I have a very high speed Internet connection and I’ve seen it take anywhere from 2 to 16 hours to download the game I just purchased at retail EVEN THOUGH the game comes on a 50gb optical disc. Now, while the average, non-technical consumer may think that this is somehow necessary, and puts up with, I know better. There is no technical reason for this behavior to happen. There are ways to develop and deliver a console game on disc without resorting to the brute-force method of downloading the entire game from the Internet when the person gets home.

It seems like certain developers have just assumed that since the game is going to go out to the Internet anyway to download code updates, let’s just have it download the latest version of the game. These folks seem to be using the physical disc as a dongle, rather than a delivery mechanism for the game you bought (dongle - a physical device that plugs into a computer, serving no other purpose than to prove that you legally purchased the software).

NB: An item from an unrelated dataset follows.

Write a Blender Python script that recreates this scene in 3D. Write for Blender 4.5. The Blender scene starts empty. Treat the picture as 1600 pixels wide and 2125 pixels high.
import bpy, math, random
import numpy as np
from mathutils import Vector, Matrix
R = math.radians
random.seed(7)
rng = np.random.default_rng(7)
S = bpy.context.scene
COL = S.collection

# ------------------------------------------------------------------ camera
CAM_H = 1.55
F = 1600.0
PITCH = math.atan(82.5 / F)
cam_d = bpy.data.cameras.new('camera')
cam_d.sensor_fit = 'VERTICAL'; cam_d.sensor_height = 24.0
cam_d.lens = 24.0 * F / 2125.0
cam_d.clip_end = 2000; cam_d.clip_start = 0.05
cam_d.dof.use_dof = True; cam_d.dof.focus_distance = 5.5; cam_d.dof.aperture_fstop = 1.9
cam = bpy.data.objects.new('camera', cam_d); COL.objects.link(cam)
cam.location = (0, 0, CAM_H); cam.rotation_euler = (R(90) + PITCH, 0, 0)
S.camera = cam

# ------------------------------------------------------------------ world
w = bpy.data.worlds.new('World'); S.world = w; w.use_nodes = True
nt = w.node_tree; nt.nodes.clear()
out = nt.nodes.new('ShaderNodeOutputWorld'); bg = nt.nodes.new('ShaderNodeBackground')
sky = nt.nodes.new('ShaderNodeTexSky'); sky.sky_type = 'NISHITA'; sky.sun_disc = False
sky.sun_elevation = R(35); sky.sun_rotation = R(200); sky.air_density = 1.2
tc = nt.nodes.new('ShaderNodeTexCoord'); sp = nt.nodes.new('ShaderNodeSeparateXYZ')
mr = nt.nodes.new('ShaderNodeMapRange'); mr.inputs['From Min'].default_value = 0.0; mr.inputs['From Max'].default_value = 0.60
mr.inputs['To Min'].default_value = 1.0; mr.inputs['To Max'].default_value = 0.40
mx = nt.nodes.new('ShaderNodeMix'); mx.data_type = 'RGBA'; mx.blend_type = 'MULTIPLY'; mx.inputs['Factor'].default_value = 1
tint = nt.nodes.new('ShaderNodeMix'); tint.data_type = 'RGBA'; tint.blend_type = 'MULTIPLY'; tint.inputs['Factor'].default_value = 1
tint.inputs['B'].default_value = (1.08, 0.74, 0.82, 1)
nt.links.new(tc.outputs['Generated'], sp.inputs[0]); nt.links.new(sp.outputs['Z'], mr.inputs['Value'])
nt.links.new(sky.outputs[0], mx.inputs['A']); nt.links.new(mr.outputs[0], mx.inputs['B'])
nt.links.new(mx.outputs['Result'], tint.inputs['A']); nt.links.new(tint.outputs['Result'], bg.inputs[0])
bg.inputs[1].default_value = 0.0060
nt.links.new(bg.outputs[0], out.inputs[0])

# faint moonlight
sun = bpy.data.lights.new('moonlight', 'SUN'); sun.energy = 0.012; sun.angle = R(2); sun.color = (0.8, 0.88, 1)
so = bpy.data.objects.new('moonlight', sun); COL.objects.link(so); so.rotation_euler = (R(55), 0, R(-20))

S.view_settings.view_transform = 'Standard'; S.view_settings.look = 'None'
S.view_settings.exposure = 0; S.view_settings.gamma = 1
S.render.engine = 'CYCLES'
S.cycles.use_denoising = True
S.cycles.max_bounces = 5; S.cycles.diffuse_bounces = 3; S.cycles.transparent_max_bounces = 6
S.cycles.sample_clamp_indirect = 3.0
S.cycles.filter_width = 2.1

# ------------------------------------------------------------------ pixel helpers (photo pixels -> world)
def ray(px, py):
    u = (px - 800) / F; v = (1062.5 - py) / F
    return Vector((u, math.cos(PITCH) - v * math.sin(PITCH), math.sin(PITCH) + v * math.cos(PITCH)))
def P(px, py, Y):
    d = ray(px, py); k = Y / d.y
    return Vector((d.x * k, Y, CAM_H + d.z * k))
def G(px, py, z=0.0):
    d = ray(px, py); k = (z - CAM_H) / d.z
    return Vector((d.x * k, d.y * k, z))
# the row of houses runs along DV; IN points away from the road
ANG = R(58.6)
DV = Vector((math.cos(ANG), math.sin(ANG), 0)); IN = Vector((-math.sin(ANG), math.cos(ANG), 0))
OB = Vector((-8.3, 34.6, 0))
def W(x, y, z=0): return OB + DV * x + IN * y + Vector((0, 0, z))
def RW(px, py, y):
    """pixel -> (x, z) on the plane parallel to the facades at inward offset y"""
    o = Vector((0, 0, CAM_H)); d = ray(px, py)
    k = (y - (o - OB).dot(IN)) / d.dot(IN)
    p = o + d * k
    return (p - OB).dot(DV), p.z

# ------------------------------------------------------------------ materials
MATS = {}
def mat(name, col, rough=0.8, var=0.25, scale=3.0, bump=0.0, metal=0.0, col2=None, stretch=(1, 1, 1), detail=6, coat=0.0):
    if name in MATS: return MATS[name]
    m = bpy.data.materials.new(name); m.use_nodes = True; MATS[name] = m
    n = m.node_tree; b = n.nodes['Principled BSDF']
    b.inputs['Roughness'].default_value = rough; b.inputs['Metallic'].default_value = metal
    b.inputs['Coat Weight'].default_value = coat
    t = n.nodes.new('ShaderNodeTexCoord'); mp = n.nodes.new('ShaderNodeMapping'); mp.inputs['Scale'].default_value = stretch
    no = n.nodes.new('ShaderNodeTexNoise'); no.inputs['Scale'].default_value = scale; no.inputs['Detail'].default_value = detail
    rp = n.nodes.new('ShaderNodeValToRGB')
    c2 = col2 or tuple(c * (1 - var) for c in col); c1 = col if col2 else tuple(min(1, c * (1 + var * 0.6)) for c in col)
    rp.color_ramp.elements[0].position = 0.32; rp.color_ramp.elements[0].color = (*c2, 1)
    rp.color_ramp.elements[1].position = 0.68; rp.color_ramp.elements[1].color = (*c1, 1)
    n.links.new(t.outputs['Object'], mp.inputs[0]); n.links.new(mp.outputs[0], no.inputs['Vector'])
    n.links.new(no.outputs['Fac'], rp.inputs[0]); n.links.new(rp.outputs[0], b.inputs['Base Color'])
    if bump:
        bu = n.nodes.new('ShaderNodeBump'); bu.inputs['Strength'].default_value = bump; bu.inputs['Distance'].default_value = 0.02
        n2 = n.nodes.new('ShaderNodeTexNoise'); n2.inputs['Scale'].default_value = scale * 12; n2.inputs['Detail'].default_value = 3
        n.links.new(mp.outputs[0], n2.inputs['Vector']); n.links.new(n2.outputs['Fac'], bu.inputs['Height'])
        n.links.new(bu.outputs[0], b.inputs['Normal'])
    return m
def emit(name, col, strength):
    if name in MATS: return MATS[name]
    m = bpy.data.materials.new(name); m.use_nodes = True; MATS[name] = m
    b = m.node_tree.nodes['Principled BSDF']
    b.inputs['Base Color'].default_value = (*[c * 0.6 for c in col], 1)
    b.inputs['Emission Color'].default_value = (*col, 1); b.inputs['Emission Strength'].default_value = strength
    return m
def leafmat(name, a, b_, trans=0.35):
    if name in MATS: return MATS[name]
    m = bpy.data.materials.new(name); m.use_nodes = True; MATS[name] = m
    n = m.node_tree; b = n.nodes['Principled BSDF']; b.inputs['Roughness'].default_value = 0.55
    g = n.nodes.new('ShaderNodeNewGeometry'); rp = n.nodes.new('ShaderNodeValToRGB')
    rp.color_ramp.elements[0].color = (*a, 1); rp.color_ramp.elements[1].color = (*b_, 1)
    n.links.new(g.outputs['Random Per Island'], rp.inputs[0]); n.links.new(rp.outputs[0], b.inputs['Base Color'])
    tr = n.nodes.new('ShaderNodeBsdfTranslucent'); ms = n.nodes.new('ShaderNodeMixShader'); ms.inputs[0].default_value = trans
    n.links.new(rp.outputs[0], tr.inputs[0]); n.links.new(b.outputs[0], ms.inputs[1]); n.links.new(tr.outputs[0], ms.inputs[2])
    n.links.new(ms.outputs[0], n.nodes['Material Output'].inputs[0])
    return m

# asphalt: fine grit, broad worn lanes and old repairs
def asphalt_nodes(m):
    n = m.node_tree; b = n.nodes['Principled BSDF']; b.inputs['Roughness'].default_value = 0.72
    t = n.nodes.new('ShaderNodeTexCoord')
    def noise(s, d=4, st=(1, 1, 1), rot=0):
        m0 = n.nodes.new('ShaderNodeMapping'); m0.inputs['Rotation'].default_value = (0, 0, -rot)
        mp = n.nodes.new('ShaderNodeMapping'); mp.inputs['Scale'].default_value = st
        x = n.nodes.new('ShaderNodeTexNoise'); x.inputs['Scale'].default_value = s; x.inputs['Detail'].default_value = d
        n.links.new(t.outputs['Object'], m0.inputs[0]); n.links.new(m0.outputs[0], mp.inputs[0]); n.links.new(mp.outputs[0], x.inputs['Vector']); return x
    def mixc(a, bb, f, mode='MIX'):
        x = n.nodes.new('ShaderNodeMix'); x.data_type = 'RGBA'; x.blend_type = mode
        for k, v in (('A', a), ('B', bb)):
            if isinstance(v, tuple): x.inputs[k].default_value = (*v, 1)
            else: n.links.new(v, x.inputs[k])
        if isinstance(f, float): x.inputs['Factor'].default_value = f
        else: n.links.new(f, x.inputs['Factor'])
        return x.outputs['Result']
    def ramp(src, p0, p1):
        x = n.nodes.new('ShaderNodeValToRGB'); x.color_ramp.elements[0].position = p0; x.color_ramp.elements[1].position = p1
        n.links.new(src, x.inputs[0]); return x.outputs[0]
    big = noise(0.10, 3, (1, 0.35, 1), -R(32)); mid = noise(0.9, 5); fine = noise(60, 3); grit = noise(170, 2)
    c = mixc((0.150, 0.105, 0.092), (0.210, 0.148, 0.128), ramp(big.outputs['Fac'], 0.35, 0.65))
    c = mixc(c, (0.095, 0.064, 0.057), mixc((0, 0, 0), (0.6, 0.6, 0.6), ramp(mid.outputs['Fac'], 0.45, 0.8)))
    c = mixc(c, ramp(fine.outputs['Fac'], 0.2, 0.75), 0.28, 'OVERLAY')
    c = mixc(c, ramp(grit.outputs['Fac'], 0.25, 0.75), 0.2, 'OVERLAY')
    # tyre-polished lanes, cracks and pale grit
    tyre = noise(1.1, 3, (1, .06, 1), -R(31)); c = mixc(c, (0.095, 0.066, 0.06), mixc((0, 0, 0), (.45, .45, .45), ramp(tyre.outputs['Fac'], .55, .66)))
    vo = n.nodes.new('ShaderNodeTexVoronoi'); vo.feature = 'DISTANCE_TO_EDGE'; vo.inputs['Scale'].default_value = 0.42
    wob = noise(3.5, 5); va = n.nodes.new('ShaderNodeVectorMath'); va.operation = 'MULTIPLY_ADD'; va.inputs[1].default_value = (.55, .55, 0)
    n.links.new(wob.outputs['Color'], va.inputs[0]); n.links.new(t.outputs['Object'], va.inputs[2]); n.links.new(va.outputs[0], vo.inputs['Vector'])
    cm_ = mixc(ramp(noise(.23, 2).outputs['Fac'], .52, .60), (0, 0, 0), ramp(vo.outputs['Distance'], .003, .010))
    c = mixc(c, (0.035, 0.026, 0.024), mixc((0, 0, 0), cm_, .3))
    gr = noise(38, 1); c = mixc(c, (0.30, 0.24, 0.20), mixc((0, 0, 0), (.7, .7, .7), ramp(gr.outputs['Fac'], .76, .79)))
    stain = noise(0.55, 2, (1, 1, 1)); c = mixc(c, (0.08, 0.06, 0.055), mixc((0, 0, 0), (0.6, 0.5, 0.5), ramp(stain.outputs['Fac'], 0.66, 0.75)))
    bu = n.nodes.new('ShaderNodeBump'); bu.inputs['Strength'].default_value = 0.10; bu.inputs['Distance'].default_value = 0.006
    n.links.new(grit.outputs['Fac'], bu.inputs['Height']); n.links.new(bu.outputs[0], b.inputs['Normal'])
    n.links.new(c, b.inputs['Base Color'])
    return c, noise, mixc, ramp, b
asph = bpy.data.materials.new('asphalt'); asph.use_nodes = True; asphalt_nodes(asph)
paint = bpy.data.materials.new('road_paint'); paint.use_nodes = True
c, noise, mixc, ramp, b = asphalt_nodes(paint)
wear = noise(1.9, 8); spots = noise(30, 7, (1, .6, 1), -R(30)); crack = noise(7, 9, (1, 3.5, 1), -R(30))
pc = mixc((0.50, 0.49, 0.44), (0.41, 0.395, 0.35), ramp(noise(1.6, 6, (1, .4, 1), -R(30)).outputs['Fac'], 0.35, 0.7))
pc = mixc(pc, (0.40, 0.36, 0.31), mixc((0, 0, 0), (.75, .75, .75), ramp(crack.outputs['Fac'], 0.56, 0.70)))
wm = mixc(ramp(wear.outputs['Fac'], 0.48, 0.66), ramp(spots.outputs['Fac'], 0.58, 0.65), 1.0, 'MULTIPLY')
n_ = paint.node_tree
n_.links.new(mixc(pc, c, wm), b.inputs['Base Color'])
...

For the naysayers, I will answer in advance the arguments I’m inevitably going to get:

“The games are bigger than 50gb, so data has to come from the Internet” - that’s fine, but the first 50gb of the data should come off of the disc, and the game should be able to start before even that is finished loading. The player can then be playing while the additional data is downloaded/streamed from the cloud.
“Code get’s updated/patched, so data has to come from the Internet” - same answer. In fact, what is usually downloaded to fix bugs and update the game is code, not graphics. Code is tiny compared to graphics. Please don’t tell me that bug fixes take 8 hours to download.
What game publishers are forgetting is the fact that a $60-$70 video game, bought at WalMart/Target/GameStop etc, is a consumer product. Imagine if you bought a car and they told you that after you brought it home you couldn’t drive it for a week. Or imagine how you’d react if it took 8 hours for that Blu-Ray copy of Avengers to start playing (“honey, you better make more popcorn…”)?

Retail video games are a consumer product, guys. Consumer experience matters. Other industries get that, it’s time for the video game industry to take it seriously.